In de hele Nederlandse kustzone zijn er in de afgelopen acht jaar 3300 vakantiehuisjes bij gekomen, waarvan ruim driekwart in Zeeland.
‘Pijplijnprojecten’
Het ministerie van Volkshuisvesting en Ruimtelijke Ordening is bestuurlijk voorzitter van het Kustpact. De aangesloten provincies komen elk jaar met een Kustvisie en die is weer leidend voor de gemeenten, die hun bestemmingsplannen er op afstemmen. In Zeeland blijkt dat de bestemmingsplannen vaak ruimte laten voor uitbreiding van het toerisme. Campings worden bijvoorbeeld omgebouwd tot bungalowparken.

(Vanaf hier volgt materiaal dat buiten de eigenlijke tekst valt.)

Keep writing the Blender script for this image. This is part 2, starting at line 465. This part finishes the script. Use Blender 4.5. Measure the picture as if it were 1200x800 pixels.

Volgens Dick van der Velde (VVD), gedeputeerde ruimtelijke ordening van de provincie Zeeland, is er vaak sprake van “pijplijnprojecten”. Dat zijn projecten, die al in de pijplijn zaten toen het Kustpact werd gesloten. Met het nieuwe Kustpact hoopt de provincie de nieuwbouw beter te kunnen inperken.

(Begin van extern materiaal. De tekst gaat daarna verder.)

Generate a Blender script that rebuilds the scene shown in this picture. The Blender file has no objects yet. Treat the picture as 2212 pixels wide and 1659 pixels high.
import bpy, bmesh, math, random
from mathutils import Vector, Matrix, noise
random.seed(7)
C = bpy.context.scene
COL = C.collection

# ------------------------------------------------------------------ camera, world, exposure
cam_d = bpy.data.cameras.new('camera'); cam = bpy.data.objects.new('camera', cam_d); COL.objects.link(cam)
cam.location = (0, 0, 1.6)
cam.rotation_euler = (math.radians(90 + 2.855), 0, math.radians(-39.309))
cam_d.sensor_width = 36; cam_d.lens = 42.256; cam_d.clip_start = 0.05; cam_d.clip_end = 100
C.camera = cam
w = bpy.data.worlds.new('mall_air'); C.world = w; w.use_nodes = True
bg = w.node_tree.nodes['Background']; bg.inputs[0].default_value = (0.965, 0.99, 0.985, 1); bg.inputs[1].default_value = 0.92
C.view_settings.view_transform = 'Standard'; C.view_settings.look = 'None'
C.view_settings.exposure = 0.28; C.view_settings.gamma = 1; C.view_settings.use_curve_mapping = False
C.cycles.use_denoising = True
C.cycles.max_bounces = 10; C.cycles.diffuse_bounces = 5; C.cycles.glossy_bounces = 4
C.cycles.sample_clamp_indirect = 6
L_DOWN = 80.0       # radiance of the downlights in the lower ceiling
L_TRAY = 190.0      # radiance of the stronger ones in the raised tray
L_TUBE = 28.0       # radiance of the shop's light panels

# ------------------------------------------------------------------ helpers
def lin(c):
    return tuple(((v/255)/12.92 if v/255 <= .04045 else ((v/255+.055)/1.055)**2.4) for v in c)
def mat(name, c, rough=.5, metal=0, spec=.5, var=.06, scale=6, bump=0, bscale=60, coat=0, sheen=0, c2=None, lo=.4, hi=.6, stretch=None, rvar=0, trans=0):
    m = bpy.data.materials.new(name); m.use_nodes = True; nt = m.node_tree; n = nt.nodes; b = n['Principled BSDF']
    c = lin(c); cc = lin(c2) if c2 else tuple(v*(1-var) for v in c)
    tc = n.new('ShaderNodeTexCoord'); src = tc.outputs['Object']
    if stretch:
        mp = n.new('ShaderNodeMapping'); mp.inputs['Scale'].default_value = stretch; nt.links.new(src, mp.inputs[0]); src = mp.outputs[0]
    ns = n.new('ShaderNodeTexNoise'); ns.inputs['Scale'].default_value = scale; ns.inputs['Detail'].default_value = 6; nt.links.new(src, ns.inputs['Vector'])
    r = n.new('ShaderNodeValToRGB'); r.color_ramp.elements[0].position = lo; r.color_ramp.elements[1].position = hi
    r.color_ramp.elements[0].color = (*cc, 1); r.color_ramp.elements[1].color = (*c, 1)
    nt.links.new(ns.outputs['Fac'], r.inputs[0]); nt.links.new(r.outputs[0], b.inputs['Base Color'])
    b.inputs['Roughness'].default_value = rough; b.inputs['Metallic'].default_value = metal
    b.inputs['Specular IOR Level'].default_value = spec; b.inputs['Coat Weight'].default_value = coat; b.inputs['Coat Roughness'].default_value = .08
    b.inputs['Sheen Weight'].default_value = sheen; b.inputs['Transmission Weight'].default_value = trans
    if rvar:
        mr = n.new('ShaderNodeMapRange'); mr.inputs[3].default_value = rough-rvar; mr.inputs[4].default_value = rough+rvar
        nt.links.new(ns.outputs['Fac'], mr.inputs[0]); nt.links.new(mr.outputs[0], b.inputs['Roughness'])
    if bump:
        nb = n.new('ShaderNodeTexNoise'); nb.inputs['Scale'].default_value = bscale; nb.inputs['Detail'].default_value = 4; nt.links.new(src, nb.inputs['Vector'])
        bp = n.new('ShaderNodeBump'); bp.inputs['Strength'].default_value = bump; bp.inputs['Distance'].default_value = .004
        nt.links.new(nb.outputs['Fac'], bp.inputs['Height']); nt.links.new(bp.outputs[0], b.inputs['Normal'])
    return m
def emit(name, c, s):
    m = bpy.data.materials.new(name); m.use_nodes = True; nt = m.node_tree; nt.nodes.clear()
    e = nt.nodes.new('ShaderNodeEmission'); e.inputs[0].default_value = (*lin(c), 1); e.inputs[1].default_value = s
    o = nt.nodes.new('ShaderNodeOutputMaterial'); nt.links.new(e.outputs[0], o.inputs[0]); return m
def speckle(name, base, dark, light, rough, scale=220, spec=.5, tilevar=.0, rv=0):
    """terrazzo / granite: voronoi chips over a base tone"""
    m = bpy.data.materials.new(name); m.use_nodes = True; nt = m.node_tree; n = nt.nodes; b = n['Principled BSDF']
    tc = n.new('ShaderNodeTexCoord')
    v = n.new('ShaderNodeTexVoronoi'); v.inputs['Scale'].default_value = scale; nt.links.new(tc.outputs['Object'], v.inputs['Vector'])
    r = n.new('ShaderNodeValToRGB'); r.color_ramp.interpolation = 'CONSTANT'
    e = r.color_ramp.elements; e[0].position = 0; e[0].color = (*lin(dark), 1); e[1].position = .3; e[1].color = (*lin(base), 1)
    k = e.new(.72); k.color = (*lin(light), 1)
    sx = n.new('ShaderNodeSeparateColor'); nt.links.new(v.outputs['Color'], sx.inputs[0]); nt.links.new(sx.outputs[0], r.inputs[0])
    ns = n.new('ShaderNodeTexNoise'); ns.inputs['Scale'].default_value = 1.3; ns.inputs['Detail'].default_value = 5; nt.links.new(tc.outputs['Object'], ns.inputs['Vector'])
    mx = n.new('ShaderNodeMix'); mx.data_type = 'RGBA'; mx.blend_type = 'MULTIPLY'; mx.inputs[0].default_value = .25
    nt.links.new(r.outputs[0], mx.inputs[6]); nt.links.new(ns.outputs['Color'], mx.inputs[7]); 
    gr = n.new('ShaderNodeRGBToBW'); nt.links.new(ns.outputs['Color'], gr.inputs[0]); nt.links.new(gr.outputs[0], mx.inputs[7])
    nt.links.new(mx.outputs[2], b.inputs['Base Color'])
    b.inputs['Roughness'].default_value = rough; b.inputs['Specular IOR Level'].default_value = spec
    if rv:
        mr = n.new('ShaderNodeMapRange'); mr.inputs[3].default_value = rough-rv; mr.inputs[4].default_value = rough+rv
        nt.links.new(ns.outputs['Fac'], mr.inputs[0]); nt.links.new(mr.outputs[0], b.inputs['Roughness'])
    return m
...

“Ik denk dat stoppen een stap te ver is”, zegt Van der Velde. “Klachten van inwoners moeten we op hun waarde wegen. Net zo goed als dat we de waarde van de mening van de toerist en de ondernemers moeten wegen.”
Rechtszaak
Eén van die bewoners is Gert-Jan Buth van de Natuur- en Vogelwacht Schouwen-Duiveland. Met een aantal dorpsgenoten is hij naar de rechter gestapt vanwege de bouw van een bungalowpark in zijn gemeente. “Voorheen was het een kleine jeugdcamping, maar dat is zonder enige vergunning omgevormd tot een huisjespark.” De eigenaar van het vakantiepark stelt dat er geen regels zijn overtreden.

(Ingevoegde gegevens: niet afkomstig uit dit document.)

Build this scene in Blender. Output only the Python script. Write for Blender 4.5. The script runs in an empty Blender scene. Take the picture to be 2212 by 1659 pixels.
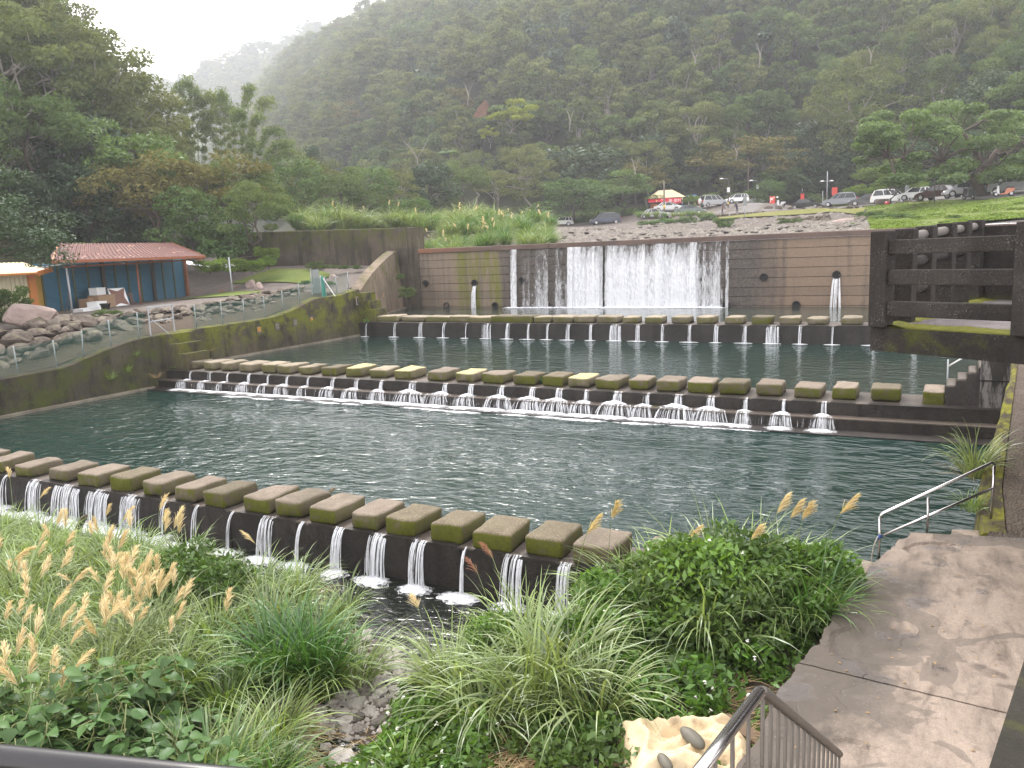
import bpy, bmesh, math, random
import numpy as np
from mathutils import Vector, Matrix, noise as mnoise
R_ = math.radians
SC = bpy.context.scene
COL = SC.collection
random.seed(7); RNG = np.random.default_rng(7)

# ------------------------------------------------------------ camera
EYE = 5.5
FPX, PSI, TH, RO = 1781.7, 0.4972055, 0.1635974, 0.0414632   # focal (px of a 2212 px wide picture), yaw, pitch, roll
_f = np.array([-math.sin(PSI)*math.cos(TH), math.cos(PSI)*math.cos(TH), -math.sin(TH)])
_r = np.array([math.cos(PSI), math.sin(PSI), 0.0]); _u = np.cross(_r, _f)
_r2 = math.cos(RO)*_r - math.sin(RO)*_u; _u2 = np.cross(_r2, _f)
cam = bpy.data.cameras.new('camera'); camo = bpy.data.objects.new('camera', cam); COL.objects.link(camo)
cam.sensor_fit = 'HORIZONTAL'; cam.sensor_width = 36.0; cam.lens = 36.0*FPX/2212.0
cam.clip_start = 0.05; cam.clip_end = 5000
camo.matrix_world = Matrix(((_r2[0], _u2[0], -_f[0], 0), (_r2[1], _u2[1], -_f[1], 0), (_r2[2], _u2[2], -_f[2], EYE), (0, 0, 0, 1)))
SC.camera = camo

# ------------------------------------------------------------ sky, sun, exposure
SUN_EL, SUN_AZ = R_(50), R_(-46)          # azimuth from +Y towards +X
W = bpy.data.worlds.new('World'); SC.world = W; W.use_nodes = True
nt = W.node_tree; nt.nodes.clear()
wo = nt.nodes.new('ShaderNodeOutputWorld'); bg = nt.nodes.new('ShaderNodeBackground')
sky = nt.nodes.new('ShaderNodeTexSky'); sky.sky_type = 'NISHITA'; sky.sun_disc = False
sky.sun_elevation = SUN_EL; sky.sun_rotation = SUN_AZ; sky.dust_density = 4.0; sky.air_density = 1.0
mixs = nt.nodes.new('ShaderNodeMix'); mixs.data_type = 'RGBA'; mixs.inputs[0].default_value = 0.85
mixs.inputs[7].default_value = (10.2, 9.75, 9.6, 1)       # the even white cloud cover
nt.links.new(sky.outputs[0], mixs.inputs[6]); nt.links.new(mixs.outputs[2], bg.inputs[0])
bg.inputs[1].default_value = 0.12
nt.links.new(bg.outputs[0], wo.inputs[0])
sl = bpy.data.lights.new('sun', 'SUN'); sl.energy = 1.5; sl.angle = R_(14); sl.color = (1, .96, .9)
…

Buth zegt dat actie van Zeeuwen nodig is om het Kustpact in ere te houden. “Anders eindig je als de Belgische kust: één bebouwde lint.” Daarnaast wijst hij op de gevolgen voor natuur en milieu. Doordat de vakantieparken worden voorzien van drainage en riolering, verdrogen de duinen en het aanliggend gebied.
Overspoeld
Martin Hendriksma, journalist en schrijver van het boek Aan Zee, volgt de ontwikkeling van de kustzone al vele jaren. Hij vreest dat de duinen en het gebied erachter stukje bij beetje hun ongerepte uitstraling kwijtraken. “Zeeuwen zijn afhankelijk van de inkomstenbron van het toerisme. Daarom bouwen ze graag vakantieparken, dat levert geld op.”
Om dat te voorkomen, moeten er wat Hendriksma betreft strengere regels in het nieuwe kustpact komen. “En veel meer aandacht voor het draagvlak van het toerisme onder inwoners. Want die hebben het gevoel dat ze overspoeld worden.”